The idea behind not trading for Jackson is to load up the roster as much as possible around Ridder, hoping he can be the next Kirk Cousins, Dak Prescott or Russell Wilson of sorts, third or fourth-round picks with franchise quarterback material. The Falcons do not have to pay Ridder squat until his fifth season in the league. The best part is they have three more years to see if he is their guy.

Had Atlanta traded for Jackson, goodbye precious draft capital. Instead of drafting the pass-rusher you haven’t had since John Abraham, you get Jackson on a massive contract, asked to cover up even more deficiencies than before he arrived. In short, you are talking about some combination of first-round picks and first-round talents on the roster going Baltimore’s way, who will so own you.

Now that the Falcons finally have cap space for the first time since, what, the Barack Obama administration, they can rebuild this thing very, very quickly. It was always part of head coach Arthur Smith and general manager Terry Fontenot’s plan to see what they had in 2021, bite the bullet in 2022 and go all-in in 2023. They went 7-10 back-to-back, but last year felt way different.

Even with more dead cap than any team could ever hope to carry, the Falcons were not horrific given their financial limitations. These guys played hard for Smith, and outside of the road game at the Cincinnati Bengals, they either won or were in the other 16 games. It was not poor coaching that help them back last season, but a lack of talent to close the gap in the final minutes of games.
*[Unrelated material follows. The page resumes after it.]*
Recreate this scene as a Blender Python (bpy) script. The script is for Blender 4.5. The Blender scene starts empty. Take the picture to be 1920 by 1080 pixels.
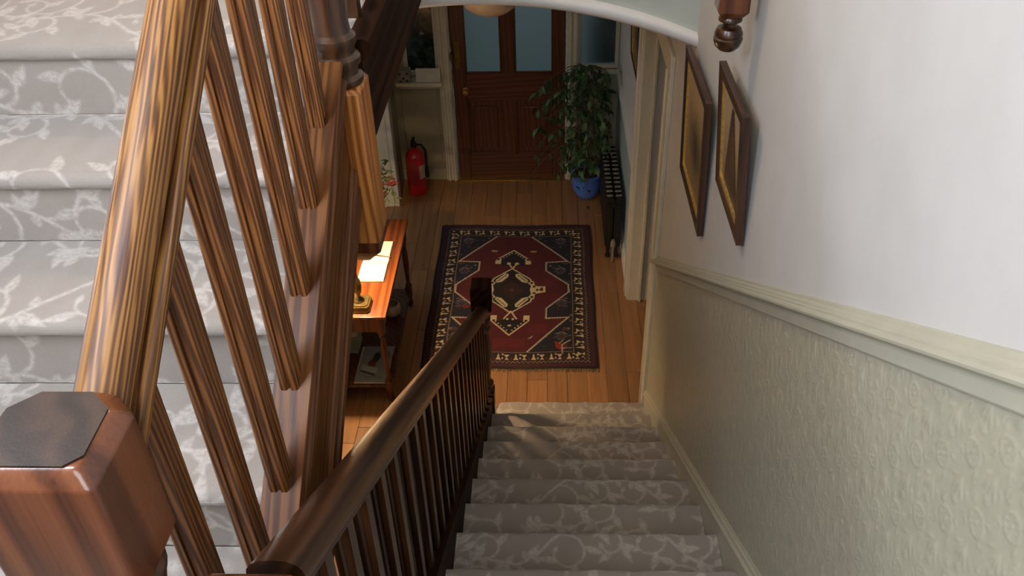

See, by not trading for Jackson, you can draft a Myles Murphy out of Texas Tech to bolster your pass rush or a Christian Gonzalez out of Oregon to improve your secondary at No. 8. You can also take home-run cuts in free agency to see if guys like Jessie Bates of the Cincinnati Bengals want to come to The ATL. You add a wide receiver and commit to Kaleb McGary at right tackle and boom!

You didn’t pay attention to it last year because, why would you? But the Falcons have developed a culture that players want to play in. It’s different, but it is also similar to what Dan Campbell is building in Detroit. Smith is gruffer than Campbell, but he knows how to coach up a tough football team. Fontenot would not leave the Saints front office for the Falcons for any old reason…

In short, the Falcons are going to field a competitive football team next year, one that is certainly capable of going maybe 11-6 and winning the NFC South. They are just now entering the interesting phase of their competitive life cycle. You just cannot microwave this, such as trading for someone else’s franchise quarterback. There is also another strategy if Ridder were to bomb.

If the Falcons suck like there is no tomorrow again in 2023, they will probably be picking in the top 10 again and would have all the reason in the world to trade up into the top five to take either Caleb Williams out of USC or Drake Maye out of North Carolina. Why would you not entertain the possibility of drafting Patrick Mahomes light of the best player UNC has had since Julius Peppers?

At the very least, the Falcons are being methodical in their approach and we have to respect it.